The test will now be longer: 180 minutes vs. 150 minutes. With more questions: 144 vs. 95. In some instances students will now need to show their work instead of the straight up, all multiple choice option of the past 20 years. For kids coming from middle schools with less academic rigor, how does showing work ramp up chances to shine? Sidebar: this begs the question, who will now be individually grading these sections on close to 30 thousand tests?

Scrambled paragraphs and logical reasoning are no more. They’re being replaced in part by editing skills queries. So questions that challenged students to think differently, outside the box, to challenge themselves to go beyond what they’re learning in the classroom are now defunct. For immigrant students, for whom English is a second language, will the nuances in sentence structure and punctuation not drilled in schools provide a stumbling block that wasn’t there before?

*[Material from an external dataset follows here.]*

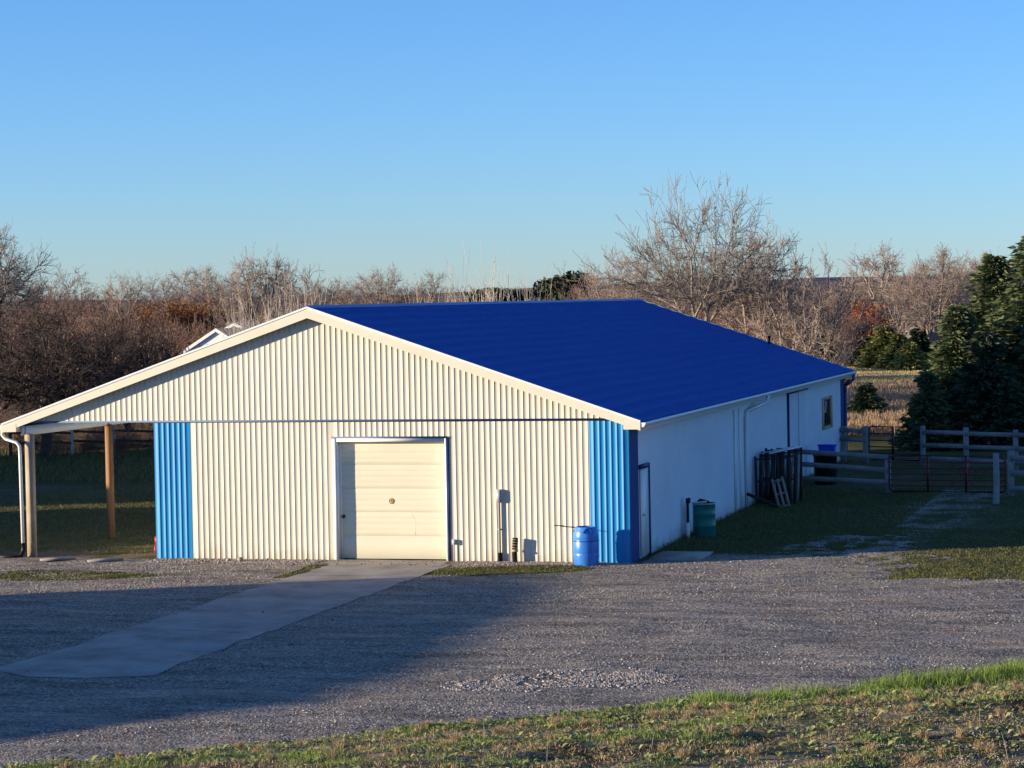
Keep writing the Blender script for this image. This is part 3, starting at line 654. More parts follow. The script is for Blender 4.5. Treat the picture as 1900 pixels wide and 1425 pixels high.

On the other hand, math content will stay the same. Being that some of the math on the SHSAT hasn’t yet been taught at school, the DOE’s move towards making the exam more aligned to what’s taught in classrooms hits a serious speed bump.

And one of the most controversial changes is the inclusion of 20 field test questions. In a move to make the test more NYC appropriate, questions will now be tested on real time NYC exams meaning almost 20% of the new test will be for research purposes only and won’t count towards a final score. Children won’t know which questions count and which don’t. In an already exceedingly stressful situation, they will now be asked to spend focus and time and energy as testing guinea pigs. Knowing Pearson’s (the company who creates the test) history of confusing and misleading test content, this screams that kids sitting for the exam could find themselves in time wasting quandaries.

No, the changes above won’t have an impact on racial diversity in these rigorous and academically challenging high schools. What would make a difference is better education in lower grades and increased information to families and kids about options for high schools - opportunities that every NYC student deserves. But those are huge undertakings and altering the set up of the SHSAT is a much quicker band aid for the beleaguered DOE.